O documento "Jornalismo na era pós-industrial", sobre o qual conversamos no post anterior é bem mais complexo do que parece a uma primeira vista e toca em pontos que merecem um detalhamento porque podem servir de base para a revisão de uma série de conceitos e valores incrustados há décadas na atividade jornalística.
Para começar, os autores do documento partem da constatação de que o jornalista já não é mais o primeiro a chegar ao local dos fatos. Com a popularização das ferramentas digitais de registro como texto, fotos, imagens e interatividade, as histórias sobre o que aconteceu ou está acontecendo passam cada vez mais a ficar na esfera das testemunhas, participantes, vítimas ou afetados .
Até o surgimento das novas tecnologias de comunicação e informação (TICs), um fato só passava a existir como evento social na medida em que fosse divulgado pelos canais da comunicação, pois a imprensa tinha o controle da distribuição de notícias. Uma limitação técnica gerou a percepção de que a imprensa era a única credenciada para atestar a credibilidade, exatidão, relevância e pertinência de um fato, dado ou noticia.
Quando uma inovação tecnológica mostrou que a imprensa já não podia competir em instantaneidade e diversidade com os cidadãos comuns na hora de registrar eventos, surgiu uma categoria nova, a dos cidadãos informantes, pessoas que praticam atos jornalísticos e que passaram a ser vistos como jornalistas amadores.
Isso deu origem a perguntas, ainda sem respostas, do tipo: se cada pessoa pode hoje publicar um fato novo, que espaço fica disponível para os jornalistas na hora de informar? Onde fica a preocupação com o que os anglo-saxões chamam de original reporting, ou seja a idéia de que a autenticidade de uma notícia depende da presença do repórter no local dos acontecimentos?
Tudo indica que um dos novos papéis reservados para o exercício do jornalismo na era pós-industrial é o de contextualizador de noticias. Um dado, fato ou evento novo ganha sentido e relevância quando são conhecidos os seus antecedentes, consequências e interesses envolvidos. O profissional complementaria assim a coleta e distribuição do material reunido pelos amadores, mas inevitavelmente teria que ingressar noutras áreas do conhecimento para poder fazer isso.
O mesmo acontece no caso do jornalismo investigativo, onde o profissional para explicar fenômenos como a crise financeira mundial acaba tendo que entrar no terreno econômico, sociológico, político e outras disciplinas universitárias. Até agora, os jornalistas tomavam uma atitude olímpica diante dos pesquisadores acadêmicos e sobrevalorizavam os chamados especialistas, geralmente mais dispostos a tolerar repórteres para obter visibilidade pública.

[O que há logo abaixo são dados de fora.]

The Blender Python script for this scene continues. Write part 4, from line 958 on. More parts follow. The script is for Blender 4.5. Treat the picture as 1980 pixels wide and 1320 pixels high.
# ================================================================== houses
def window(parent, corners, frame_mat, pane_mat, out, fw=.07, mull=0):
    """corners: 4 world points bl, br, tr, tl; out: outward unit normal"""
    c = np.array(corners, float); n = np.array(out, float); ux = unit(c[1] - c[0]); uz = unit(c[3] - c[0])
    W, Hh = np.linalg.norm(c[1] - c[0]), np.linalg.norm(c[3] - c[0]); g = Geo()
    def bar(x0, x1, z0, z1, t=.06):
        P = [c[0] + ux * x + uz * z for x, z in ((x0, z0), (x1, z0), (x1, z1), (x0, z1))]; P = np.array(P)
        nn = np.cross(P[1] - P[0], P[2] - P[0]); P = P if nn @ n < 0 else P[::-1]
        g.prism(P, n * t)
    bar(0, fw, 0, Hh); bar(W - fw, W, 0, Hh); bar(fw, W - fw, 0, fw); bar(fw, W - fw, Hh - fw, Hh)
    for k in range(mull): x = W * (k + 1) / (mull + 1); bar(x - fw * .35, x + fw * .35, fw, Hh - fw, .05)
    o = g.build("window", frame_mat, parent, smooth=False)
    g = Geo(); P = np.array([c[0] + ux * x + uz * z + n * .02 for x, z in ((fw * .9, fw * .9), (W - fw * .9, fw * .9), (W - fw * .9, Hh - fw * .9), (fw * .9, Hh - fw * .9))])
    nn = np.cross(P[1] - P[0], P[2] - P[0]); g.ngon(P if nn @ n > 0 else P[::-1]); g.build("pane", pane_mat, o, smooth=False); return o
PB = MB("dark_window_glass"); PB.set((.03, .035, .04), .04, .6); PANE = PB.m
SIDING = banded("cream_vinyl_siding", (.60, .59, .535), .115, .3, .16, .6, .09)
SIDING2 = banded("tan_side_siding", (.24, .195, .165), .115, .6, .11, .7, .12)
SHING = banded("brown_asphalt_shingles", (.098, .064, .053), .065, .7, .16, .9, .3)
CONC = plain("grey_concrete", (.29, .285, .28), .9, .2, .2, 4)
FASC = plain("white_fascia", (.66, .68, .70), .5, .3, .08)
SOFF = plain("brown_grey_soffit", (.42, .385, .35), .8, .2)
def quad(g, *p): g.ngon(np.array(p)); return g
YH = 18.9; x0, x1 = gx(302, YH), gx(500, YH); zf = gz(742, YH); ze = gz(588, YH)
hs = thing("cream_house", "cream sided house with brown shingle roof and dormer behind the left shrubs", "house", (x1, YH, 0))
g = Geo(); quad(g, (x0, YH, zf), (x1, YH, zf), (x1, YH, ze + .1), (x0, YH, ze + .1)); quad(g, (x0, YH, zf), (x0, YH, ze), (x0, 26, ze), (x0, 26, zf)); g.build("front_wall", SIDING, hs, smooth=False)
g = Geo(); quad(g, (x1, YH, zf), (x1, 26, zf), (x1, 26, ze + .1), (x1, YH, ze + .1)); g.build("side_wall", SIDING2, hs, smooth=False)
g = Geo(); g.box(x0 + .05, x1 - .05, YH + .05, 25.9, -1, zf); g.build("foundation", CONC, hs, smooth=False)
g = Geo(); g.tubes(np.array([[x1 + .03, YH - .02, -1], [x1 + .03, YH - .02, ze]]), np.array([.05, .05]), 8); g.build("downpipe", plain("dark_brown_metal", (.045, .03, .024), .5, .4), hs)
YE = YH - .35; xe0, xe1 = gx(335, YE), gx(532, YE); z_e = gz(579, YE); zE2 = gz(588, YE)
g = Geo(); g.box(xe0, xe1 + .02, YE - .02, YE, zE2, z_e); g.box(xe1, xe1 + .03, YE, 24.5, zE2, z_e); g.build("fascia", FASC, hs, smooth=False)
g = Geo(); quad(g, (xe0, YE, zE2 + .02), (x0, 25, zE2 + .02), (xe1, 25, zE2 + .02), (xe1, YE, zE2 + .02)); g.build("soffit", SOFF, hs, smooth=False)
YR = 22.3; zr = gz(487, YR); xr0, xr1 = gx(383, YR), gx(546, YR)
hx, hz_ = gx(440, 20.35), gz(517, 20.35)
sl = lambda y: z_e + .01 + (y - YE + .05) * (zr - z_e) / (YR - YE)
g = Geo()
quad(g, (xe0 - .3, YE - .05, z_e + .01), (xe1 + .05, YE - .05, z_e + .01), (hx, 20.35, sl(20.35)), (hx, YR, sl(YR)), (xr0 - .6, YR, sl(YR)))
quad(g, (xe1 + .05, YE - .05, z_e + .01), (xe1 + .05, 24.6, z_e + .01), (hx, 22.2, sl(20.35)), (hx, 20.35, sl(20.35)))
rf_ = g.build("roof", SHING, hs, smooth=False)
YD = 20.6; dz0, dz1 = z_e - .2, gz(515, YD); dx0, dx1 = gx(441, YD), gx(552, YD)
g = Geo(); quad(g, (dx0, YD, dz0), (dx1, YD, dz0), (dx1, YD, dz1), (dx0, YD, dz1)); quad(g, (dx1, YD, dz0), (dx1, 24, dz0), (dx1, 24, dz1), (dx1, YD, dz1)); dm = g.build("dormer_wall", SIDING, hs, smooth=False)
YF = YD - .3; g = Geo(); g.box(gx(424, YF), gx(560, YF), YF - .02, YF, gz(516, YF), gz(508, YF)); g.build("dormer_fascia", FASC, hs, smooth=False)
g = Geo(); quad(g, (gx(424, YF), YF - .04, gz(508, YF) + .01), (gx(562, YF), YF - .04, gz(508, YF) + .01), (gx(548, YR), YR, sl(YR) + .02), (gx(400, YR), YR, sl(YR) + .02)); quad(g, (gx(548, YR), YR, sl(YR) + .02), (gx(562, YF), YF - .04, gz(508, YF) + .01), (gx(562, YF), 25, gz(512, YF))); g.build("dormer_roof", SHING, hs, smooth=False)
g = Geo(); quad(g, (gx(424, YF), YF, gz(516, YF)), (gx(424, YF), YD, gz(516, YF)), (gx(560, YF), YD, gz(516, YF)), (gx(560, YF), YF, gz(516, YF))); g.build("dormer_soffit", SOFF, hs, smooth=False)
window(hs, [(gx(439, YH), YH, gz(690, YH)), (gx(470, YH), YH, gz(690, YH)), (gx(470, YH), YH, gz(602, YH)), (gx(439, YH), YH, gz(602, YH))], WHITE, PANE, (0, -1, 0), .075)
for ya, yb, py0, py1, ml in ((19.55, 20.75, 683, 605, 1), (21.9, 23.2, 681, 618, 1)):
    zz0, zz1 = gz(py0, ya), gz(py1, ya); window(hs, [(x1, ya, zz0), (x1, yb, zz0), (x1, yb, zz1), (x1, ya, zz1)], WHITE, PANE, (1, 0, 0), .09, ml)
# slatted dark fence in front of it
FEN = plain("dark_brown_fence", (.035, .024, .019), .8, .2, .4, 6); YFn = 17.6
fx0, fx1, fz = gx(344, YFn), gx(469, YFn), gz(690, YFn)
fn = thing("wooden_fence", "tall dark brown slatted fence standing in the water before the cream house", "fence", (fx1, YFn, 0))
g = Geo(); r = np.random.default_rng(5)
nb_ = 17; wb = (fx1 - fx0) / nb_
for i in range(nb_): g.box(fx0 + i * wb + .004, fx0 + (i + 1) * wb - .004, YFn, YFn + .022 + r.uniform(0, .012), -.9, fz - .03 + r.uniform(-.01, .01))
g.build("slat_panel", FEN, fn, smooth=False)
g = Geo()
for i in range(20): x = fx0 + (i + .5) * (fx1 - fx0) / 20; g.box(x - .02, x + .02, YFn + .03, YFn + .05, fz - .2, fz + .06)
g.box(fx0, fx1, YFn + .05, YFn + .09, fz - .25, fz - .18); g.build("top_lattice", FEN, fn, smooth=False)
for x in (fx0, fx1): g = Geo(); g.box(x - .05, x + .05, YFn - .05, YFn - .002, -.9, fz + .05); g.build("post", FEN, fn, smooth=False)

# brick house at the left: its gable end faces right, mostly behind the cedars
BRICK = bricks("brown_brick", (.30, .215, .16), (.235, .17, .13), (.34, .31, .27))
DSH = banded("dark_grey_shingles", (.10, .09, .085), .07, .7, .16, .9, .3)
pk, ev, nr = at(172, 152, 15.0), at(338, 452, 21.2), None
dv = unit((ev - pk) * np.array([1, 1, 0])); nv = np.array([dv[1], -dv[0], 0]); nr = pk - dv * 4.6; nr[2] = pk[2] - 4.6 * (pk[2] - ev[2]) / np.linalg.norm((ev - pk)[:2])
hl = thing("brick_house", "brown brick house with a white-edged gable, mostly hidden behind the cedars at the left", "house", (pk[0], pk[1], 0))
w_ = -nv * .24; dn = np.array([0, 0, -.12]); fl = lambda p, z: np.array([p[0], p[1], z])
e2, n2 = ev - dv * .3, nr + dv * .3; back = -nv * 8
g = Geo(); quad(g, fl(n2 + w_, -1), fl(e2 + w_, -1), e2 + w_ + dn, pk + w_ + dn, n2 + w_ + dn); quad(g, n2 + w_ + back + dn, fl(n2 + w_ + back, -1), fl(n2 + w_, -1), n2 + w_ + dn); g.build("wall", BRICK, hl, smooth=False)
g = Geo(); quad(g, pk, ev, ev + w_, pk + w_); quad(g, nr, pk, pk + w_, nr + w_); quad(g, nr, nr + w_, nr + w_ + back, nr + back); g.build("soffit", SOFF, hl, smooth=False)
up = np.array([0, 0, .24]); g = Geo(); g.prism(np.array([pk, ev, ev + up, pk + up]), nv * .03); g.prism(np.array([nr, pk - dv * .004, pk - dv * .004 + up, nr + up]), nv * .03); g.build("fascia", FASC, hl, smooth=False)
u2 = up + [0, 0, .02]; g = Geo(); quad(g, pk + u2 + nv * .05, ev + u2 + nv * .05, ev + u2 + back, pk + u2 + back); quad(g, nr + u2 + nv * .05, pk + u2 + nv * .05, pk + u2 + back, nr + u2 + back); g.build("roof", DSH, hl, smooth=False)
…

Como profissionais e amadores no jornalismo vivem hoje num ambiente de avalancha informativa, a competição pela melhor contextualização de notícias tende a crescer e, com ela, a necessidade de ir mais fundo na busca de causas, consequências, interesses e envolvidos. Isto faz com que o jornalismo se torne multidisciplinar e os profissionais sejam levados a se incorporar a grupos de pesquisa na hora de fazer uma reportagem investigativa, por exemplo. Trata-se de uma mudança de rotina e de valores que vai gerar bastante desconforto na maioria dos jornalistas, porque sabemos que a relação deles com a universidade é complicada e cheia de queixas mútuas.
O novo ambiente informativo criado pelas TICs, pela superoferta de notícias e pela coexistência compulsória entre jornalistas profissionais e amadores coloca para os primeiros a difícil questão de saber qual o nicho onde atuarão. Nós, os jornalistas, estamos enfrentando um desafio parecido ao dos tecelões do início do século 19, quando a máquina a vapor os obrigou a buscar nichos especializados ou então mudar de profissão.
Muitas outras profissões passaram pelo mesmo dilema em épocas anteriores e seguramente não seremos os últimos. É triste ver as redações encolherem e os jornais fecharem, mas é necessário reconhecer que a realidade tem também um lado promissor. As TICs liberaram os jornalistas das tarefas mecânicas e repetitivas graças ao desenvolvimento dos algoritmos informativos e abriram a profissão para áreas muito mais criativas, como a narrativa multimídia, a contextualização de notícias e investigação de dados e eventos noticiosos.
Mais triste ainda é verificar que muito profissionais ainda não se deram conta disso.